Bhargav Arimilli
Life & Arts Editor

UTD junior, co-founder of Metro Blocks wants to help build city pride through 3-D printed skyline

A UTD student co-launched a 3-D printed landscape product in an effort to foster city pride.

Gabe Villani, an information technology and systems junior, is one of two founders of Metro Block, which began operating in November. The Metro Block is a miniature skyline, designed to represent the essence of Dallas.

“Dallas is a very business-oriented city,” Villani said. “We wanted to encapsulate that in the product. It’s also a great conversation piece.”

Villani and his business partner, Demont Campbell, met at a photoshoot for one of Campbell’s other projects.

“(We) were just talking and he was telling me about his other businesses,” Campbell said. “We kind of just clicked from there.”

The concept for Metro Block came about when Villani and Campbell were discussing ideas for how to enter the 3-D printing market.

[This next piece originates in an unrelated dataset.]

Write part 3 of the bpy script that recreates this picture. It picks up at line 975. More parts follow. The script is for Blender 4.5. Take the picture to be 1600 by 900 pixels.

“It’s kind of like a portfolio starter, essentially,” Villani said. “There are other business solutions that we can do through 3-D printing. It’s limitless. You can print almost anything as long as you can design it.”

Campbell, who graduated from Texas Tech University in 2015 with a degree in architecture, designs the models by using Google Maps and an architecture software program. After he selects important buildings to include in the model, he uses the square footage of each building to organize it into miniature cityscape. The Metro Block, which retails for $50, is then 3-D-printed using PLA, a hard plastic similar to the material found in Legos. The printing process takes 12 hours to complete, as the model is constructed layer by layer.

Villani said the most challenging aspect of managing the business was juggling multiple responsibilities.

“I’m doing a lot of other projects as well,” he said. “It was just a challenge to keep it in place and make sure I devoted enough time to it.”

The reception to the product has been positive thus far, Villani said.

“I’ve walked around (Dallas) with just the model in my hand,” he said. “I’ve had the owner of a store come up to me and say, ‘Hey, what is that?’ They were really interested in it. Everyone thinks it’s a really cool product.”

Campbell and Villani divide responsibilities and oversee different areas of the brand’s growth. Villani said he plans to expand Metro Block’s reach from a physical product to a concept called Metro Block Adventures.

“We go and we explore a block, we explore different cool places in Dallas,” Villani said. “Cool places to study, cool places to eat, places just to get to know your city a little bit more. We see this becoming a lifestyle brand built around cities and what the city encapsulates.”

Campbell said he sees Metro Block as a platform to discuss social issues affecting individual cities. To accomplish this, Campbell and Villani launched a blog to accompany the brand’s storefront website. Campbell’s most recent blog post tackled the homelessness issue in downtown Dallas.

“The idea is that people who don’t hear about that stuff just reading on Facebook or Twitter would be able to get the awareness about those issues going on in individual cities,” he said. “Later on, when we launch other Metro Blocks, we’ll also bring on the issues and things that are going on in those cities.”

Although the Metro Block has only been designed for Dallas at the moment, Villani and Campbell said they are considering expanding to include cities such as Chicago and Houston, based on customer feedback.

“There are certain places that have a very nationalistic tendency towards their city,” Villani said. “(Metro Block) gives people a way to put that in a product — having pride in where you come from.”